Christian obedience demands that the Church continues to strive
for that unity of the followers of Christ for which he prayed so
earnestly on the day before he was crucified. The urgent
missionary situation in which the churches find themselves today
also calls for a united witness.
Many of God's gracious gifts of unity have
already been received in shared local congregational life, in
joint training of ordinands, in the sharing of resources, in the
convergences discovered in these conversations and, not least,
in the oneness in Christ we have experienced in worship
together.
In gratitude for the gifts of unity
already received and in obedience to the continuing call to seek
the unity for which Christ prayed we bring the following
recommendations.
I. We give thanks for
- the bi-lateral initiatives which have
flowed at every level and in many places from the Formal
Conversations between the Church of England and the Methodist
Church, some of which are described in the publication
Releasing Energy.
- the long-standing and wide-ranging
bi-lateral ecumenical life which exists between the United
Reformed Church and the Methodist Church and which manifests
itself, for example, in nearly 200 joint churches, three
United Areas and a national Liaison Committee.
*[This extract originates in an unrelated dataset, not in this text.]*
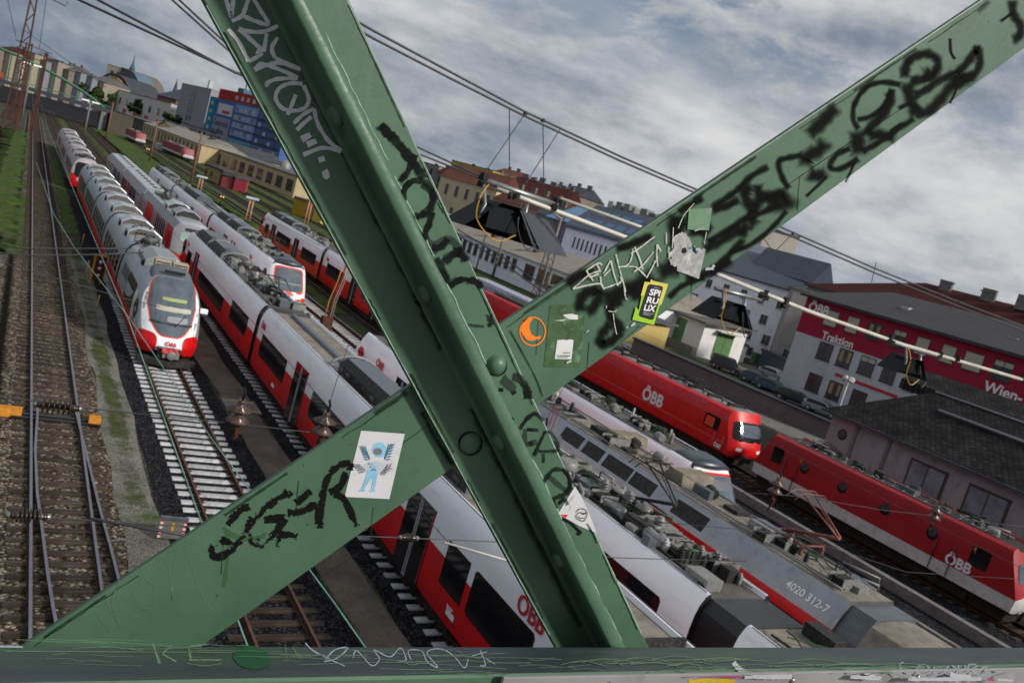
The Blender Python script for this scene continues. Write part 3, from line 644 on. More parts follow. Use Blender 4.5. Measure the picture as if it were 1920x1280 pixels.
for k in range(26): mb.lathe((-0.35+0.1*math.sin(k*2.1), 12.2+k*0.13, 3.62), [(0.07, 0), (0.09, 0.03), (0.06, 0.09)], 8)
mb.box(-0.95, 0.95, 11.9, 12.0, 3.6, 3.8); mb.build('roof_equipment', gear, c3)
pantograph(c1, 0.1, 46.3, 3.8, 0.7, -1)
for yy, tx in ((37.0, None), (17.6, None)):
    mb = MB(); mb.box(-1.425, -1.412, yy-0.35, yy+0.1, 1.02, 1.16); mb.build('small_emblem', lettw, c2)
o = text_mesh('vor', 0.24, lettw, c2, bold=0.008); face_left(o, -1.415, 17.75, 1.15)
# D: the train facing the camera on the next track
td = city_train(17.35, 'white train facing the camera with orange bumper and dark framed windscreen', None)
d1 = city_carriage(td, 57.6, 83.0, n0=True, seed=8, items=[('w', 62.5, 63.6, 2.0, 2.6), ('w', 66, 70.5), ('w', 70.8, 71.3, 2.2, 3.0), ('w', 71.8, 72.3, 2.2, 3.0), ('d', 74, 75.6), ('w', 76.5, 82), ('OBB', 65.2, 2.75, 0.4)], roof='gear')
city_front(d1, 57.6, 1)
gangway(td, 83.4)
d2 = city_carriage(td, 83.8, 108, seed=9, items=[('w', 86, 90), ('d', 92, 93.5), ('w', 95, 101), ('d', 103, 104.6)], roof='flat'); hood(d2, 94, 103, m=dgrey)
gangway(td, 108.4)
d3 = city_carriage(td, 108.8, 133, n1=True, seed=10, items=[('w', 111, 118), ('d', 120, 121.5)], roof='gear')
pantograph(d1, 0, 64.5, 3.8, 0.9, -1)
# E: the white train continuing that track towards the bridge
te = city_train(17.45, 'white train with its nose away from the camera, passing under the crossing girders', None)
e1 = city_carriage(te, 14.0, 42.0, n1=True, seed=21, items=[('OBB', 37.2, 2.7, 0.5), ('w', 15.2, 21.4, 1.55, 2.9), ('d', 23, 24.6), ('w', 26, 31), ('d', 33, 34.5)], roof='none')
side_box(e1, 'cab_window', crim, 38.9, 39.9, 2.45, 3.0, prof=CP, rad=0.3)  # red reflection in the glass, put into the pane's own colour
hood(e1, 33.0, 37.6, -0.7, 0.7); arc(e1, 32.8)
clutter(e1, 14.4, 31.5, 22, 2.0); clutter(e1, 14.6, 24, 23, 1.6)
mb = MB()
mb.prism([(0.1, 3.6), (0.1, 4.05), (0.95, 4.15), (0.95, 3.6)], 'y', 24.5, 29, 1); mb.box(-0.9, 0.05, 24.5, 29.4, 3.6, 3.66, 0)
for k in range(8): mb.box(-0.7, 0.05, 24.7+k*0.55, 24.9+k*0.55, 3.66, 3.95, 0)
mb.path([(-0.75, 31, 3.8), (-0.75, 28, 3.9), (-0.3, 27.6, 4.0), (-0.5, 24.6, 4.0), (-0.1, 24, 3.8)], 0.09, 10, 2)
mb.lathe((-0.45, 21.9, 3.6), [(0.34, 0), (0.36, 0.05), (0.36, 0.5), (0.3, 0.58)], 16, (0, 0, 1), 2)
for i_, (xx, yy) in enumerate(((-0.1, 20.2), (0.3, 19.4), (0.0, 17.5))):
    c, p = rib_insulator((xx, yy, 3.62), 0.62, 0.16, 6); mb.lathe(c, p, 14, (0, 0, 1), 2)
mb.build('cooling_duct', [gear, dgrey, gearl], e1)
pantograph(e1, 0.75, 19.2, 3.75, 1.5, -1)
MB().prism([(-1.2, 0.8), (-1.2, 3.3), (-1.0, 3.6), (1.0, 3.6), (1.2, 3.3), (1.2, 0.8)], 'y', 12.6, 13.99).build('gangway', black, te)
e2 = city_carriage(te, 3.0, 12.6, seed=24, items=[('w', 5, 10)], roof='none', deckm=deck); clutter(e2, 4, 12.2, 25, 0.9)
# F: the long train on the far side whose head shows at lower right
tf = city_train(26.5, 'white train with bright red lower side and glossy rounded head beside the red locomotives', None)
def fy(px, py): return at(px, py, X=25.1).y
f1 = city_carriage(tf, 22.8, 49.2, n0=True, seed=31, items=[('w', 27.5, 33), ('d', 35, 36.6), ('w', 38, 46)], roof='gear')
city_front(f1, 22.8, 1, low=red)
gangway(tf, 49.6)
f2 = city_carriage(tf, 50.0, 76.0, seed=32, items=[('w', 53.8, 58, 1.5, 2.6), ('d', 60.5, 62.1), ('w', 63, 64.5), ('d', 66.0, 67.7), ('w', 69.6, 74.6), ('OBB', 75.2, 2.75, 0.4)], roof='flat')
gangway(tf, 76.4)
f3 = city_carriage(tf, 76.8, 102.5, n1=True, seed=33, items=[('w', 78.2, 83.2), ('d', 84.6, 86.4), ('w', 87.6, 93.4), ('d', 94.2, 96), ('w', 97.2, 98.9), ('OBB', 100.4, 2.8, 0.4)], roof='gear', low=redor)
side_box(f3, 'cab_window', glassd, 100.2, 101.3, 2.2, 3.0, prof=CP, rad=0.25)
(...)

and recommend that appropriate
tri-lateral structures be set up to enable these bi-lateral
relations to become, where appropriate, fully tri-lateral
II. We recommend that the three
churches, together, carry forward study of the ecclesiological
issues identified as needing further work in order that progress
may be made in the search for the full visible unity of the
Church.
III. We recommend that,
given the commitment of all three churches to the full visible
unity of the Church of Christ, our three churches explore
together (but with an openness to other partners) what further
steps would be necessary to make an English covenantal
relationship between them.
Ecumenical participation
The valued presence of an ecumenical
participant was a reminder that, through Churches Together in
England, all three churches were Ôpilgrims together' with many
others, including those with whom one or more of the
conversation partners had a particular bi-lateral relationship -
the Baptist Union, the Roman Catholic Church, the Moravian
Church.
Concluding remarks
These deep and fruitful conversations were
fully three-way. In other words they were not a matter of the
United Reformed Church on one side and the other two on the
other. Rather, as in a country dance, there was a forward and
backward movement of agreement and disagreement between the
churches and among the representatives of each church. Partners
changed according to the issue and as fresh light was shed on
the matter under discussion. From time to time a harmonious
circle was formed, foretaste of things to come.